When Rihanna dressed as the pope
5/21/2018, 10:36 p.m.
Timothy P. O’Malley
Rihanna came as a burlesque pope. Cardi B was a vaguely medieval madonna. Madonna, meanwhile, as a queen draped in black, was strikingly sedate. At the Met Gala on May 7, Catholicism was beyond chic.
The Met Gala — the Metropolitan Museum of Art’s annual fundraiser to benefit its Costume Institute — has become the New York fashion world’s high holiday, a contest of sorts in which movie stars, music idols, professional athletes and all manner of undefined celebrities try to outdo one another for the most over-the-top or dazzlingly elegant formal wear.
This year, the ball’s theme was “Heavenly Bodies: Fashion and the Catholic Imagination.” For practicing Roman Catholics, watching the red carpet coverage was at once thrilling and troubling.
On the one hand, a proud Catholic could see the festivities and the accompanying exhibit, which had the cooperation of the Vatican’s Department of Culture, as a welcome way for the church to engage with one of the most intensively followed and creative sectors of popular culture.
This would hardly be a breakthrough. As the haute couture worn at the event seemed to recognize, Catholicism has a deep design history that is all but inseparable from Western material culture. It’s easily forgotten today that Catholicism once reached into every sphere of life, including fashion, architecture and music. For one sequin-studded night (and for the duration of the exhibit), the general public had occasion to ponder the church’s long cultural treasury. It may even have led some to wonder, “Perhaps, there’s something for me in the church.”
The eruption of enthusiasm on Twitter and Instagram the night of the gala testifies to this possibility. It’s hard to imagine that those commenters, even those more interested in Versace than the Vatican, could fail to ponder the meaning of the processional crosses, reliquaries and vestments on display. Those who attend the exhibit may find their way down Fifth Avenue to the door of St. Patrick’s Cathedral some Sunday to see if this liturgical finery is still in use. (Spoiler alert: It’s no small part of what brings us Catholics back each week.)
Another view would caution, however, that the Met Gala linked the church to a cult radically different from the one honored in the daily Mass — the cult of celebrity.
Yes, for a hot second, everyone was focused on the church’s sartorial and perhaps even its spiritual legacy. But they were more likely thrilling to the sight of Rihanna strutting under a papal-white miter.
For those disposed to object to the Met’s Catholic moment, the primary critique is sacrilege. The gala and exhibit align the church’s treasury of beauty too closely with a trend-obsessed culture. For Catholics, images of the Blessed Virgin Mary are not merely objets d’art, and the sight of rosary beads adorning a bondage mask has a spiritual cost.

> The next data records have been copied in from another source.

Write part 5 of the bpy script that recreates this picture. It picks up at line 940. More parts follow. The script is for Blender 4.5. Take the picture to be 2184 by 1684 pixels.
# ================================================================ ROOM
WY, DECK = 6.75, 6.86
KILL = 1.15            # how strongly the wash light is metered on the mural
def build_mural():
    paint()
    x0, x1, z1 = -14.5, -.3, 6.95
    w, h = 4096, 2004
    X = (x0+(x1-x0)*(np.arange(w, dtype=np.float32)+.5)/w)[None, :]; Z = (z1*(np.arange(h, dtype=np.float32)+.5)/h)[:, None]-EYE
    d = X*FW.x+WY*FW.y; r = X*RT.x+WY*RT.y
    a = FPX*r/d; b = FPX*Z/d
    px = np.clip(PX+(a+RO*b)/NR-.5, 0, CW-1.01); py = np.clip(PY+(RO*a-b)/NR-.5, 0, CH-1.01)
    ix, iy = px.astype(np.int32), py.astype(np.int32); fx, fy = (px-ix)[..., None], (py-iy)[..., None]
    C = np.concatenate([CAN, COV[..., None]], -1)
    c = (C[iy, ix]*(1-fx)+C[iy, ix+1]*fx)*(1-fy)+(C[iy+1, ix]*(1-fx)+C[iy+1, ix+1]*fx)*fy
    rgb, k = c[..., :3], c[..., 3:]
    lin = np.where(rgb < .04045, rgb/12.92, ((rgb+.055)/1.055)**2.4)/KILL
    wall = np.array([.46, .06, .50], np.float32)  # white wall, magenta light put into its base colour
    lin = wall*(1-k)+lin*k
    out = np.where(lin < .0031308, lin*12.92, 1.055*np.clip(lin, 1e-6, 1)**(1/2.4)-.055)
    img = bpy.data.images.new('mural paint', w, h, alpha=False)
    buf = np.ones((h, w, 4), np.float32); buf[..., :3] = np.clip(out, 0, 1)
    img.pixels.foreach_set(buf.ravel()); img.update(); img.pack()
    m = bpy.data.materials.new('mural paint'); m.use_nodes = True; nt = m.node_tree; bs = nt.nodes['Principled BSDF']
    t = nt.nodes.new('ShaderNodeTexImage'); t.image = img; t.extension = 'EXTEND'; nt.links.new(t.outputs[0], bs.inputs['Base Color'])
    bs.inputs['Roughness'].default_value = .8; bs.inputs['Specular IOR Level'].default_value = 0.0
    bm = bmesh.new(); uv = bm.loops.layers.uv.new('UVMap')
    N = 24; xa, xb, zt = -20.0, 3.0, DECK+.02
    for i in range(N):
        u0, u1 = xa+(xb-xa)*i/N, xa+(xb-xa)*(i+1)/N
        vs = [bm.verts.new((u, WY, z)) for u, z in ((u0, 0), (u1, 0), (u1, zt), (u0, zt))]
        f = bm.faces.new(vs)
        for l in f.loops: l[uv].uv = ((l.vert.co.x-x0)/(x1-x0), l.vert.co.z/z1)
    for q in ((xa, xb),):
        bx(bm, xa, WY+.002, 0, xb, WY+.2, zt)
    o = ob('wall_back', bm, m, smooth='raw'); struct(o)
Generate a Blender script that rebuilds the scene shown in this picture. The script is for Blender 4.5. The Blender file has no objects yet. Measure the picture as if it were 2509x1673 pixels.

In reality, there is truth in both takeaways. No, this was not the most sacrilegious event in the church — there is a long history of carnival in the church. In the Middle Ages, a boy dressed up as bishop would lead the crowds in nonsense prayers on the feast of St. Nicholas. Such playful role reversals, besides being entertaining, were a healthy reminder that the church’s authority and power comes not from human leaders but from Christ alone.
Not long ago, Pope Emeritus Benedict XVI offered a better definition of sacrilege than playing dress-up. On a trip to Portugal in 2010, he stated that the greatest danger to the church was not outside enemies but the sin of her members. Every time a Catholic receives the Eucharist and then enacts violence against God or neighbor, sacrilege unfolds.
At the same time, the church needs to take care not to affiliate too closely with celebrity in a world where what people crave most is an authentic encounter with other people. Celebrities cavorting in inordinately expensive gowns that riff on ecclesiastical dress has nothing to do with the margins, where Pope Francis has called disciples to go. As immigrants fearing deportation look to the church for help, we can’t be distracted by who wore it better — the pope or Rihanna.
My undergraduates, especially those suspicious of ecclesial power and authority, are not the kind of people who find such cultural excess attractive. They want an authentic encounter with truth, goodness and beauty.
Cultivating an interest in the Catholic imagination among an elite group of human beings residing in one of the most expensive cities in the world may well cause some to remember their faith or seek out the church for the first time. Then, the real work begins for those of us they find there — to show why these images are a source of meaning, a source of beauty, a source of love.
Without this work, the church’s experiment with evangelization through high fashion may be chic. But it also will be forgotten.
The writer is director of education for the McGrath Institute for Church Life and a professor in the department of theology at the University of Notre Dame.